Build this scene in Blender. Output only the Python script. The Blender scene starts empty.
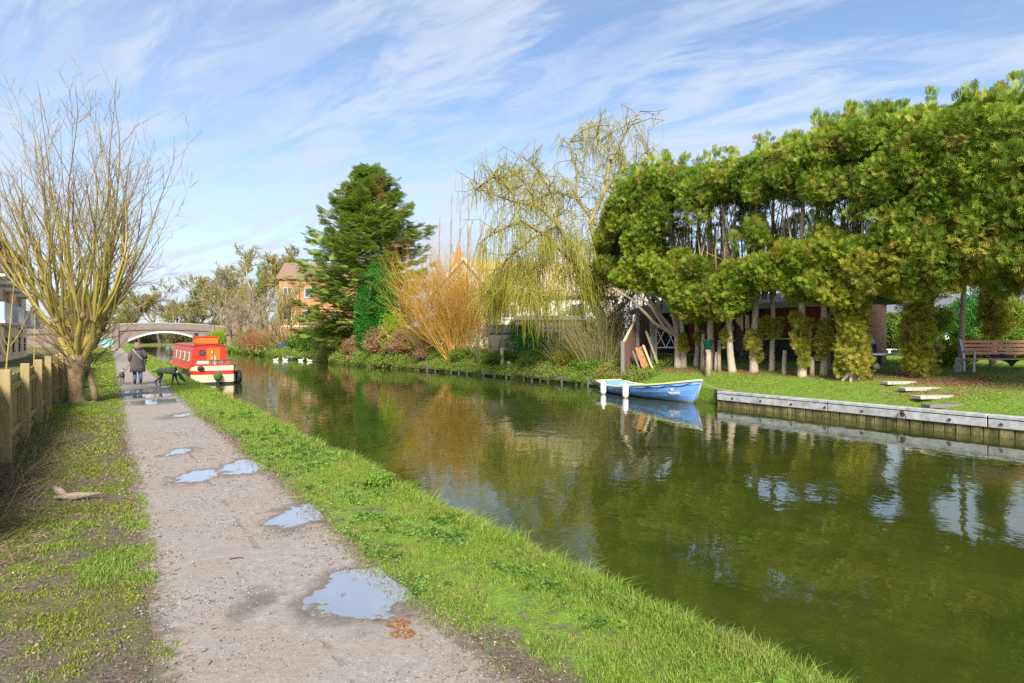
import bpy, math, random
import numpy as np
from mathutils import Vector, Matrix, Quaternion

random.seed(7)
RNG = np.random.default_rng(11)
S = bpy.context.scene
COL = S.collection

# ------------------------------------------------------------------ camera, sky, sun, exposure
cam_data = bpy.data.cameras.new('camera')
cam = bpy.data.objects.new('camera', cam_data); COL.objects.link(cam)
CAMH = 1.8
cam.location = (0, 0, CAMH); cam.rotation_euler = (math.radians(90), 0, 0)
cam_data.sensor_width = 36; cam_data.lens = 600 / 1024 * 36
cam_data.shift_y = -3.5 / 1024
cam_data.clip_start = 0.05; cam_data.clip_end = 6000
S.camera = cam

SUN_EL, SUN_AZ = math.radians(37), math.radians(176)      # azimuth clockwise from +Y (view direction)
world = bpy.data.worlds.new('World'); S.world = world; world.use_nodes = True
wn, wl = world.node_tree.nodes, world.node_tree.links
wn.clear()
def WN(t, **k):
    n = wn.new(t)
    for a, b in k.items(): setattr(n, a, b)
    return n
sky = WN('ShaderNodeTexSky', sky_type='NISHITA', sun_disc=False)
sky.sun_elevation = SUN_EL; sky.sun_rotation = SUN_AZ; sky.air_density = 1.0; sky.dust_density = 0.3; sky.ozone_density = 3.0
bg = WN('ShaderNodeBackground'); bg.inputs[1].default_value = 0.095
out = WN('ShaderNodeOutputWorld')
tc = WN('ShaderNodeTexCoord'); sep = WN('ShaderNodeSeparateXYZ')
wl.new(tc.outputs['Generated'], sep.inputs[0])
def M(op, a, b=None, nodes=wn, links=wl, clamp=False):
    n = nodes.new('ShaderNodeMath'); n.operation = op; n.use_clamp = clamp
    for i, v in enumerate((a, b)):
        if v is None: continue
        if isinstance(v, (int, float)): n.inputs[i].default_value = v
        else: links.new(v, n.inputs[i])
    return n.outputs[0]
zc = M('ADD', M('MAXIMUM', sep.outputs[2], 0.0), 0.20)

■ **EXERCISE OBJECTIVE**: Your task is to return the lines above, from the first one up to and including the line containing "COL = S.collection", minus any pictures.

■ **ANSWER TO THIS TASK**:
Build this scene in Blender. Output only the Python script. The Blender scene starts empty.
import bpy, math, random
import numpy as np
from mathutils import Vector, Matrix, Quaternion

random.seed(7)
RNG = np.random.default_rng(11)
S = bpy.context.scene
COL = S.collection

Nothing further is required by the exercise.